Extra protection for ex-Muslim

Once again, a critic of Islam has been placed under heavy security in the Netherlands. Ehsan Jami, a local council member for the Dutch Labour Party and a former Muslim, has been afforded extra protection since Monday this week, on the orders of the National Counter-Terrorism Coordinator. The local politician, who also heads a committee established to fight for the interests of former Muslims, was the target of a violent, physical attack outside a supermarket near his home in Voorburg last Saturday.

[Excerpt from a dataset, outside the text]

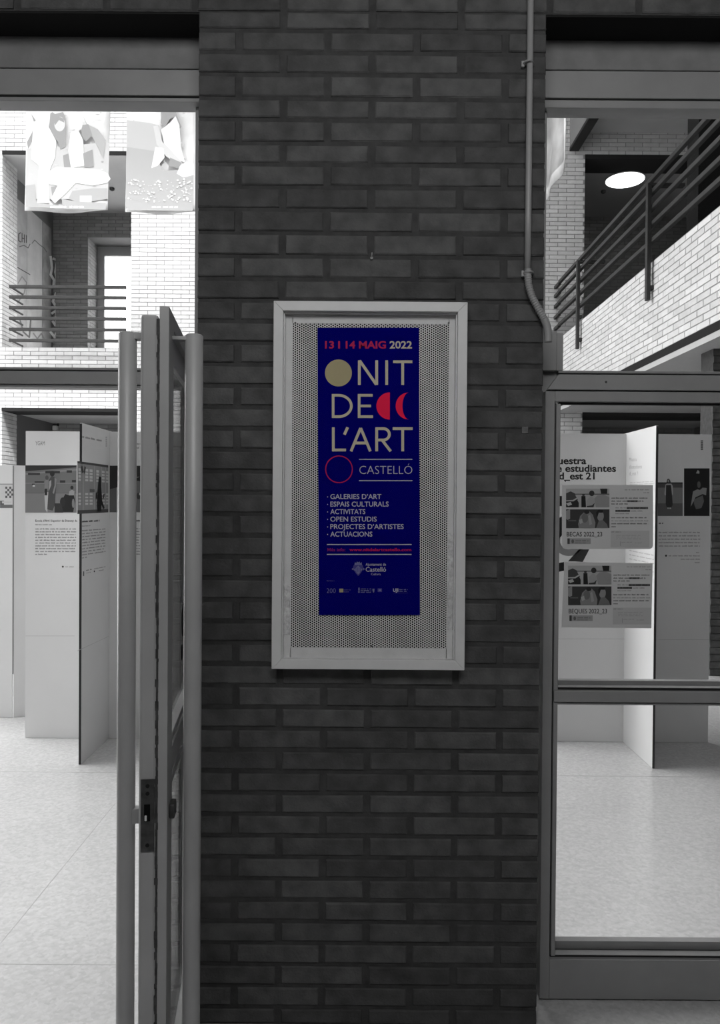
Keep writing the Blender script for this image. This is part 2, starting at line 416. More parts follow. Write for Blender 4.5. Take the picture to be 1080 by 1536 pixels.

Ehsan Jami (pictured) was knocked to the ground and kicked by a group of three men: two young Moroccans and one Somali. During the incidents, his attackers called him a ‘filthy homo’ and ‘filthy traitor’. Mr Jami’s advisor, Afshin Ellian, later pointed out that it was not the first time he had been physically attacked:

“He’s also been threatened before, attacked or beaten up, and he reported this to the police too. This is the third time.”

Afshin Ellian, an academic and columnist, is also being protected by the authorities.

On the web
Ehsan Jami now shares the dubious honour of enjoying the same kind of security given to other threatened individuals, including former Dutch MP Ayaan Hirsi Ali who ultimately decided to move abroad. Meanwhile, the question has been asked in various quarters as to why Mr Jami has only now been given serious protection, especially in light of the fact that his address and telephone number have been available on an Islamic website for at least two weeks.

The Labour Party councillor had already attracted considerable publicity with his critical remarks about Islam. These have included his comparing the Prophet Muhammad with Osama bin Laden and describing some passages in the Koran as ‘backward’.

Freedom of religion
Ehsan Jami operates through his committee to argue the case of people who have turned their backs on the Muslim faith. Since the attack, he has made it known that he would prefer to remain indoors for the time being, but that he has no intention of staying silent or toning down his comments about Islam:

“I will go on fighting for freedom of religion, because even though they can, of course, harm my body, they can never do that to my ideology.” 

Not isolated
Afshin Ellian does not regard what happened to Mr Jami as an isolated incident. In his view, the climate of intolerance in the Netherlands has hardened in recent years, and he says that such incidents put him in mind of the atmosphere in places such as the country of his birth, Iran, or Pakistan:

“We ought never to forget that people like former Amsterdam councillor and current deputy minister Ahmed Aboutaleb and Amsterdam City Mayor Job Cohen have also been threatened, and you really can’t accuse them of making any harsh statements against Islam. Many opinion-shapers and satirists are simply scared to death of writing anything about Islam.”